Data entries.

— START —

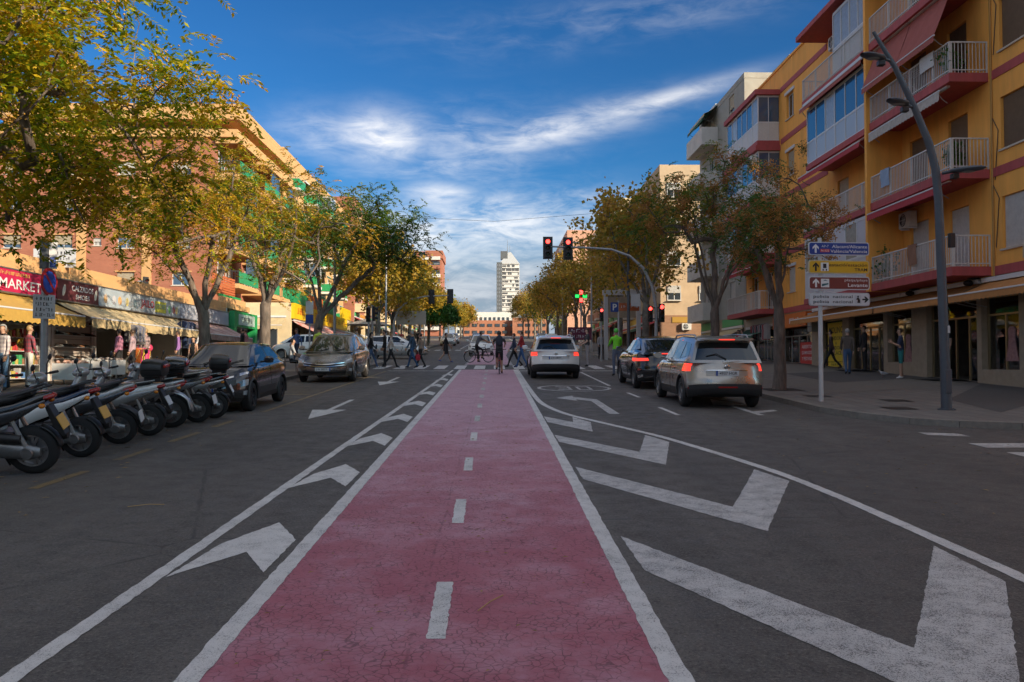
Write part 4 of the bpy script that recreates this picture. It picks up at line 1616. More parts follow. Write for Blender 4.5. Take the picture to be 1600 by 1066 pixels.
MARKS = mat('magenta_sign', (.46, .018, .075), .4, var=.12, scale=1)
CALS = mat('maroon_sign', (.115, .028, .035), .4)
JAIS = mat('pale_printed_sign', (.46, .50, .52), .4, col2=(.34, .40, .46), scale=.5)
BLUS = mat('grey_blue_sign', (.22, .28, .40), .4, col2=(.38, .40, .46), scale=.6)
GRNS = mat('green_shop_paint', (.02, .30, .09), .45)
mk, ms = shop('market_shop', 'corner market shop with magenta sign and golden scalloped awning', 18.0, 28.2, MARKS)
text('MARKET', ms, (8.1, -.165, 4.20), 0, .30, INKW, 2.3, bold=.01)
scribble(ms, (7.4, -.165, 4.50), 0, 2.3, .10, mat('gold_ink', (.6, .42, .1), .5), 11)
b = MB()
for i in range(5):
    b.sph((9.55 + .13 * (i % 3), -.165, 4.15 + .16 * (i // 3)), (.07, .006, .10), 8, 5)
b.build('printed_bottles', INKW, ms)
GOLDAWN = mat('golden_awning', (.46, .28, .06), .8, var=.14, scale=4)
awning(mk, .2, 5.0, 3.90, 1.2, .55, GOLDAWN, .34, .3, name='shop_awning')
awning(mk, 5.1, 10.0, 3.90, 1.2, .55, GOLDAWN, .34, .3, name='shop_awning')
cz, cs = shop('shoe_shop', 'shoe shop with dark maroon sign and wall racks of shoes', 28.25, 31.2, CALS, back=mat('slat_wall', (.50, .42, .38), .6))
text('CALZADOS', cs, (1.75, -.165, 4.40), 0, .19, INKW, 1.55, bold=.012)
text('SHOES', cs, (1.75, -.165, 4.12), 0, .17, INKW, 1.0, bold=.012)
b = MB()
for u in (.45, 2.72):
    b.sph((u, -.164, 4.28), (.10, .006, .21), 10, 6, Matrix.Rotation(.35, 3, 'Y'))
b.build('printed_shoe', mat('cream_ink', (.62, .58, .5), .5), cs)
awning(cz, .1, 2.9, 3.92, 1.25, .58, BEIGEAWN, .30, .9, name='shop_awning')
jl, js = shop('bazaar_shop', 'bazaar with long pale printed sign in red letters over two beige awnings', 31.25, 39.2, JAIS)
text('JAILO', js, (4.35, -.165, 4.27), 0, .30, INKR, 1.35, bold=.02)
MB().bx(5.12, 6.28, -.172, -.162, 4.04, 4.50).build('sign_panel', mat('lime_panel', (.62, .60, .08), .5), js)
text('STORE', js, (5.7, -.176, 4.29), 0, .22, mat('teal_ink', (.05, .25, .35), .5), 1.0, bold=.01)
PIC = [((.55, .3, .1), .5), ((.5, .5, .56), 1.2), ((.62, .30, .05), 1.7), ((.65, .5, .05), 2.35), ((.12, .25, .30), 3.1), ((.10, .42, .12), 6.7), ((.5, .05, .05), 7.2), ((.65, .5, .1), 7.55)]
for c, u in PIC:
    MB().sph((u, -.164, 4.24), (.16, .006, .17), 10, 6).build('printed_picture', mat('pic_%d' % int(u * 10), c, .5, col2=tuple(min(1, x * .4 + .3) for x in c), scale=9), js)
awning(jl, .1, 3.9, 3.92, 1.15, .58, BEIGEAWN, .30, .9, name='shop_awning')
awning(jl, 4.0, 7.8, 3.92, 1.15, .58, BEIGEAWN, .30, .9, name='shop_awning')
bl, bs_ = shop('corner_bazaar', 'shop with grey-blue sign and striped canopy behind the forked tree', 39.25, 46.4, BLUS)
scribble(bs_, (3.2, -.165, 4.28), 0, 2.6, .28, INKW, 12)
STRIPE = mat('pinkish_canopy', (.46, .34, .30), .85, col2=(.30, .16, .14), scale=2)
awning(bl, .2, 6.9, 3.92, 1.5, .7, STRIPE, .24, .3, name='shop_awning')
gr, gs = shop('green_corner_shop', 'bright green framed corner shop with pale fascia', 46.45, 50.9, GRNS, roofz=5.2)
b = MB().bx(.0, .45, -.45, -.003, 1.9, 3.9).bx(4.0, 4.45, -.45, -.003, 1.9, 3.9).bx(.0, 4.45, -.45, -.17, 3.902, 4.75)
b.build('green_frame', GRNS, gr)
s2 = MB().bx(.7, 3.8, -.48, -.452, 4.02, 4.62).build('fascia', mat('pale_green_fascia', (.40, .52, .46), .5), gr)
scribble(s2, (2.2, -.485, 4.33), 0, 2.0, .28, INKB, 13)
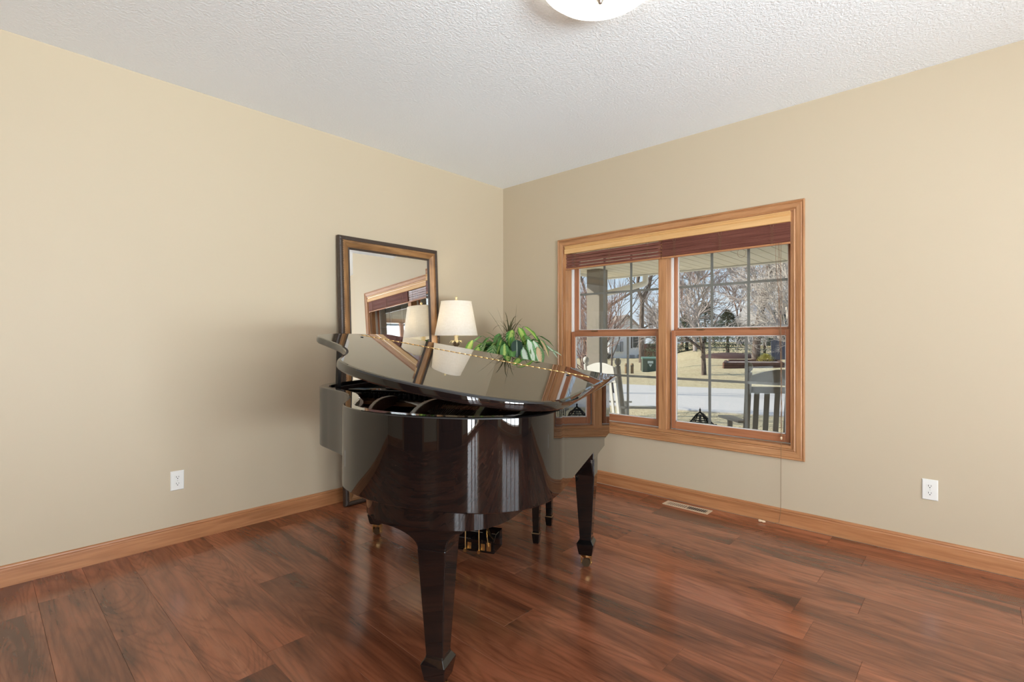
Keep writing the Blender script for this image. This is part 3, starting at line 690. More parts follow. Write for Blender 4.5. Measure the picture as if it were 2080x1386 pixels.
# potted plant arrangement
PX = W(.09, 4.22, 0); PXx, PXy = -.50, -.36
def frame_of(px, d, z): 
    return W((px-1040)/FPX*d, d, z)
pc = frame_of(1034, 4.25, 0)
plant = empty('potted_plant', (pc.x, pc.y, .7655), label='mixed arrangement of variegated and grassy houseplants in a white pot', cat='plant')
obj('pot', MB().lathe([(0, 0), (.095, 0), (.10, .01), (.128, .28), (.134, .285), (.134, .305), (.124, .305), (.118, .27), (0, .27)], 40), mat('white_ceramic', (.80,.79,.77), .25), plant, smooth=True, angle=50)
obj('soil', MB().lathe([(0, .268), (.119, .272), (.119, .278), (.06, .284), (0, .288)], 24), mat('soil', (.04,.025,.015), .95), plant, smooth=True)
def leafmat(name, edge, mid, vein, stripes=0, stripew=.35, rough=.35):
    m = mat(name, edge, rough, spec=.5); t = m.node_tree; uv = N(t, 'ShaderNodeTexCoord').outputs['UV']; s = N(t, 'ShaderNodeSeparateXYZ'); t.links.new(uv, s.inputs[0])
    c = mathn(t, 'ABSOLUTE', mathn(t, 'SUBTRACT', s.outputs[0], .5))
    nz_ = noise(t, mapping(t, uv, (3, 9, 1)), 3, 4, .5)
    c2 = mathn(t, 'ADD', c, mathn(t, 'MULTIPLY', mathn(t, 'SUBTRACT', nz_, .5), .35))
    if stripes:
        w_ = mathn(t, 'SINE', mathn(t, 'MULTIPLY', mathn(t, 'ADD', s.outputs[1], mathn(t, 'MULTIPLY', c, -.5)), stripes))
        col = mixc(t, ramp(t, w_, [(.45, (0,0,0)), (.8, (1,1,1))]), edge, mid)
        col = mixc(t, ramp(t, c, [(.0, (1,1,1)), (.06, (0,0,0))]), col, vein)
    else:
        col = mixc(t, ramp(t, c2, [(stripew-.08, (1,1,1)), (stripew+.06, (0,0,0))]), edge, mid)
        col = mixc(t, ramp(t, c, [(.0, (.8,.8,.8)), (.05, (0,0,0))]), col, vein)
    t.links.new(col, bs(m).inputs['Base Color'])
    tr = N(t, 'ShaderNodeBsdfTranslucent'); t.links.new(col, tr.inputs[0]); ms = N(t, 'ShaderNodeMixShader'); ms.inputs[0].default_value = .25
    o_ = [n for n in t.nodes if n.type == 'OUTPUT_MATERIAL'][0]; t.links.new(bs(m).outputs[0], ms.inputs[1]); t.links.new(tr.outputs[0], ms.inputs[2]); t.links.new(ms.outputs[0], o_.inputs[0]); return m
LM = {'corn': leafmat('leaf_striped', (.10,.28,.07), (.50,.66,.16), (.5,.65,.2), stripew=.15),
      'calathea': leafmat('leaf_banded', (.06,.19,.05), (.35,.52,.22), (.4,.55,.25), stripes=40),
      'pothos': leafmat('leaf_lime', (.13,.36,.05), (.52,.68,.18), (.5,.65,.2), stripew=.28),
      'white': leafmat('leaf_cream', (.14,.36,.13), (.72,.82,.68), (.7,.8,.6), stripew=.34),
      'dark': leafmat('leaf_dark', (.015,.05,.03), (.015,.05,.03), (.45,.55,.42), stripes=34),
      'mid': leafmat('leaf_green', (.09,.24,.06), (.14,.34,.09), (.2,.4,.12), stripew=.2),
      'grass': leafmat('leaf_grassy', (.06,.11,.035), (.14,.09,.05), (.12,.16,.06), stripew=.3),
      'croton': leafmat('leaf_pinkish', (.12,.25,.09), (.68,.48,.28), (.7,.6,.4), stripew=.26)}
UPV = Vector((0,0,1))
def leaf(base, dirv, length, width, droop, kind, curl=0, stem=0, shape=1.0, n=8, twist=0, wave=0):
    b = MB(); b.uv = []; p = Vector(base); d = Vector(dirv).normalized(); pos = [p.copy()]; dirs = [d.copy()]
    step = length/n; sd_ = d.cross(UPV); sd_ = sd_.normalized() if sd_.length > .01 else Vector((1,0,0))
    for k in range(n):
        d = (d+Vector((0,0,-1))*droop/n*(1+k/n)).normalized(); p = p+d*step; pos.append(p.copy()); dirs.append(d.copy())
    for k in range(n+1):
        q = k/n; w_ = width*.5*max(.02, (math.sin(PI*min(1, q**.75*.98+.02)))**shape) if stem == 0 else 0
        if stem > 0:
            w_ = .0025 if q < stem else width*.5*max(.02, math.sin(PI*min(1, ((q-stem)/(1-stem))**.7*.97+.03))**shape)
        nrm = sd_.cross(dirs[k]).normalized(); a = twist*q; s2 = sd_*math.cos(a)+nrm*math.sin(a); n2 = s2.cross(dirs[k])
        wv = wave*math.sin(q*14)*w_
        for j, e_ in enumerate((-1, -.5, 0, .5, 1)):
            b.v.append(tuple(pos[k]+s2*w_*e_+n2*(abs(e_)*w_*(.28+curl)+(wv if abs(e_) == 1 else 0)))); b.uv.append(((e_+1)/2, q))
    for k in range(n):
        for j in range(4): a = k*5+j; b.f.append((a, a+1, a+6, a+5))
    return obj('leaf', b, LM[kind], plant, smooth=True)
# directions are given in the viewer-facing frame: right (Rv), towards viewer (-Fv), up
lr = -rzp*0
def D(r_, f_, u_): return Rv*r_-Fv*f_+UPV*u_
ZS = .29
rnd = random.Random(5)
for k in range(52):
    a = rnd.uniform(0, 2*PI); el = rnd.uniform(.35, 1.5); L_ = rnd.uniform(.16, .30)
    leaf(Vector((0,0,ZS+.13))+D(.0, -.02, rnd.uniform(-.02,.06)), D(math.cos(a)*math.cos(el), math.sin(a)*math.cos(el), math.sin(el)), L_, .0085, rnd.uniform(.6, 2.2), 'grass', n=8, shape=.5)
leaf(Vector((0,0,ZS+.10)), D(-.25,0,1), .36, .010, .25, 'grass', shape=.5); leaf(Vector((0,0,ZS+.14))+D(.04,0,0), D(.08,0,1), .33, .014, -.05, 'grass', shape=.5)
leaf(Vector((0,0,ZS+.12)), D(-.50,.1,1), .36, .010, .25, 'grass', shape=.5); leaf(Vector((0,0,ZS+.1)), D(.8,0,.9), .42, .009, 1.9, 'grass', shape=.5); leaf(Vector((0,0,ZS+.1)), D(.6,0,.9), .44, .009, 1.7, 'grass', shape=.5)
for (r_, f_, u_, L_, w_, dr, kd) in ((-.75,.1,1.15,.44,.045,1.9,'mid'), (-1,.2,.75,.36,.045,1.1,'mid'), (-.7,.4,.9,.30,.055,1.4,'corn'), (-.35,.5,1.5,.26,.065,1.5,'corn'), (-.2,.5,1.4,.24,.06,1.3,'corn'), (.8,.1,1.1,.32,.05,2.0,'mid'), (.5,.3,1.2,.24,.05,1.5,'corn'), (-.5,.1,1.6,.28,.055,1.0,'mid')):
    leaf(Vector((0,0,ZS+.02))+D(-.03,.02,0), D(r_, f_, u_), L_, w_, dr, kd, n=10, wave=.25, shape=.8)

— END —

Task prompt. Pull out every line of the entries that includes the word "Blender".

Solution below.
Write part 4 of the bpy script that recreates this picture. It picks up at line 1616. More parts follow. Write for Blender 4.5. Take the picture to be 1600 by 1066 pixels.
Keep writing the Blender script for this image. This is part 3, starting at line 690. More parts follow. Write for Blender 4.5. Measure the picture as if it were 2080x1386 pixels.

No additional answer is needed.